Even before its Dec. 23 release, Steven Spielberg’s movie, "Munich," which Time magazine calls his "secret masterpiece," is creating angst among some Jewish leaders.
"After ‘Schindler’s List,’ he became the darling of the Jews," said one leader. "We’re afraid that he is now trying to balance the act. He may be trying to show that although he is pro-Jewish, he is not pro-Israel. This may be his anti-‘Schindler’s List.’"
The movie tells the story of Israeli agents who hunted down and killed 10 of the Palestinians linked to the Black September terrorist group responsible for the 1972 killing of 11 Israeli athletes during the Munich Olympics. It is based on the controversial book "Revenge," whose accuracy has been questioned.
Israel’s consul general in New York, Arye Mekel, said he has not seen the film but is concerned that it fails to adequately deal with the "massacre of Israeli athletes."
"Rumors say that the movie doesn’t concentrate on that but rather on Israeli revenge," he said. "I know there is also concern among the families of the Munich victims. But we should wait until we see the movie before we pass judgment."
The movie, which reportedly cost $70 million and was filmed in three months this summer, was done in such secrecy that journalists were not allowed to visit the sets and only a few actors were reportedly privy to the entire script. And when Time movie critic Richard Schickel saw the film, he wrote in the Dec. 4 issue, it had just been completed and the movie’s star, Eric Bana, had not even seen it.

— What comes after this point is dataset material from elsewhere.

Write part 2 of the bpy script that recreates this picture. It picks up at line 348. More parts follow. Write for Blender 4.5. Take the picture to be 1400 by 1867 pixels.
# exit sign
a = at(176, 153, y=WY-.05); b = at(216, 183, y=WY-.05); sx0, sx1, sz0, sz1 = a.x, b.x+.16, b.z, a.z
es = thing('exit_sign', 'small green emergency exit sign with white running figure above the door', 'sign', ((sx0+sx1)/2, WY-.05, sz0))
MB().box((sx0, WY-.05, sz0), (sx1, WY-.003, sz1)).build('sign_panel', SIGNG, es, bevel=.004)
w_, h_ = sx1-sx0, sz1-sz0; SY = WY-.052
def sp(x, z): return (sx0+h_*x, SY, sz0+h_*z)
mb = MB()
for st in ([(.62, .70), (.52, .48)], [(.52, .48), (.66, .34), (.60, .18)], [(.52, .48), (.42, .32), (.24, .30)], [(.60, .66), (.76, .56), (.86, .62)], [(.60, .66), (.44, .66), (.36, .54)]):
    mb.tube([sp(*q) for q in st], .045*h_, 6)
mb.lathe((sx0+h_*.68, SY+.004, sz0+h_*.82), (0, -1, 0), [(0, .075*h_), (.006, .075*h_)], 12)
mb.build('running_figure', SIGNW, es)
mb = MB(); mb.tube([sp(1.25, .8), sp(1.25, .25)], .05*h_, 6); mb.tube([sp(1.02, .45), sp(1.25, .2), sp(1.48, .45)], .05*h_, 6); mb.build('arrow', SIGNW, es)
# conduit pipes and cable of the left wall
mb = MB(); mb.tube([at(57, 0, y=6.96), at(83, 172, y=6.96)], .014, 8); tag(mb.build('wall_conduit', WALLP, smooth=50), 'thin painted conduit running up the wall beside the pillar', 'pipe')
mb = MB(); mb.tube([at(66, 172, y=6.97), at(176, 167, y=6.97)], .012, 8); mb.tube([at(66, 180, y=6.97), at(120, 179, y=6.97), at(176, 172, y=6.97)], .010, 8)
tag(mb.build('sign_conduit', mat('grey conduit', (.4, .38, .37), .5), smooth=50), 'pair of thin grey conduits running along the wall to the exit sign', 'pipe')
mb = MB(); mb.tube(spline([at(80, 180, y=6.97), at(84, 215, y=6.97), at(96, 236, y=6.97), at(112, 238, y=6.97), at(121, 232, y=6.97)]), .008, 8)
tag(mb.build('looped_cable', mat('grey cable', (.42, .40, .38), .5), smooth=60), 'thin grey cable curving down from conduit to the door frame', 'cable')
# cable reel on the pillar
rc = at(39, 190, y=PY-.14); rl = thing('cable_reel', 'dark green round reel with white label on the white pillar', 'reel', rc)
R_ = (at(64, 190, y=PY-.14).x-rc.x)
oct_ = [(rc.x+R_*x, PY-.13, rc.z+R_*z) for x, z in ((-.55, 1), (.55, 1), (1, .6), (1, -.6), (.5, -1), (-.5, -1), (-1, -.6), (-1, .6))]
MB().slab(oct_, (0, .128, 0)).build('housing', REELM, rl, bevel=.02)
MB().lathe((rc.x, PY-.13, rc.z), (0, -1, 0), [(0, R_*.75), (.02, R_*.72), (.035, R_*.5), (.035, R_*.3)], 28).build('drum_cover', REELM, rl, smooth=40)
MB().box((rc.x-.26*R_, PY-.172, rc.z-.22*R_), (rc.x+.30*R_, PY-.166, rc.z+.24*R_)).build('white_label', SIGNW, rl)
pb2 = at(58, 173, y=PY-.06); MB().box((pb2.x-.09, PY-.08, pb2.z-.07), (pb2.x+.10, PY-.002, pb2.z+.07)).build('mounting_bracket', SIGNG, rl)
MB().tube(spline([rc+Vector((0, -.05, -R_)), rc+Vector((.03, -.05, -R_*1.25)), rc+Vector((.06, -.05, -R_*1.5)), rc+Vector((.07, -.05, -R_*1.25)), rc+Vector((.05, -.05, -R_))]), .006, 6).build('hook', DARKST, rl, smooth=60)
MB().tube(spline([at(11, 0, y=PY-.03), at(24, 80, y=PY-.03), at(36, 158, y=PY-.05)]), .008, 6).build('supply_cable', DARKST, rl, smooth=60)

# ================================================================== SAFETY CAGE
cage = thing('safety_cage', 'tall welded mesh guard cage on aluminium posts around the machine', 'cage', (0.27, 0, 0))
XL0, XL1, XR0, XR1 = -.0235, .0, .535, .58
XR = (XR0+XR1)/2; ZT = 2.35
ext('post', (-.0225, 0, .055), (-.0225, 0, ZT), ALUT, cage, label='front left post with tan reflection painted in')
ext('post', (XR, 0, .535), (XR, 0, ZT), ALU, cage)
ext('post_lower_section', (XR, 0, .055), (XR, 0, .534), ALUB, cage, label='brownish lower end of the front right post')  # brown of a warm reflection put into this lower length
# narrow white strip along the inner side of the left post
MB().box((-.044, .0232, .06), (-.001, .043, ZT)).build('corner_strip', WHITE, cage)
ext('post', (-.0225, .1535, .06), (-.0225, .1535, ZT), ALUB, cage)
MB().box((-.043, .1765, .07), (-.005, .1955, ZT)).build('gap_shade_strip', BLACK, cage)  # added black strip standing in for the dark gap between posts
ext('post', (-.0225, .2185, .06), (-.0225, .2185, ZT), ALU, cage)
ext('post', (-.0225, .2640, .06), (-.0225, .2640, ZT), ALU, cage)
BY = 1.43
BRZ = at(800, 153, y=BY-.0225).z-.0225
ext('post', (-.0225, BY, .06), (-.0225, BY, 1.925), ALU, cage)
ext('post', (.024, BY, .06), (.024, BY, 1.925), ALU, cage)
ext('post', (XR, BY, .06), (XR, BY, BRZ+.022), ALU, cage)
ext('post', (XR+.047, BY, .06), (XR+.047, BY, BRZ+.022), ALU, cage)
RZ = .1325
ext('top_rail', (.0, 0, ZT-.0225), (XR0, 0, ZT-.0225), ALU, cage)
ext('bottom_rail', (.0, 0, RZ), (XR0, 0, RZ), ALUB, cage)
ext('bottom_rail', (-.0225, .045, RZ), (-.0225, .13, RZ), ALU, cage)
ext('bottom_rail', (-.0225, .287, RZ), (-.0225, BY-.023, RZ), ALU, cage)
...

Schickel said in his review that it was a "very good movie," one that is "infinitely more complex than the action films it superficially resembles." And he wrote that the movie begins and ends with the murder of the athletes, even though it is primarily about the "secret war of revenge against the murderers."
But an unnamed movie critic at the Israeli newspaper Haaretz found the film "too simplistic and righteous" to adequately address the question of targeted assassinations.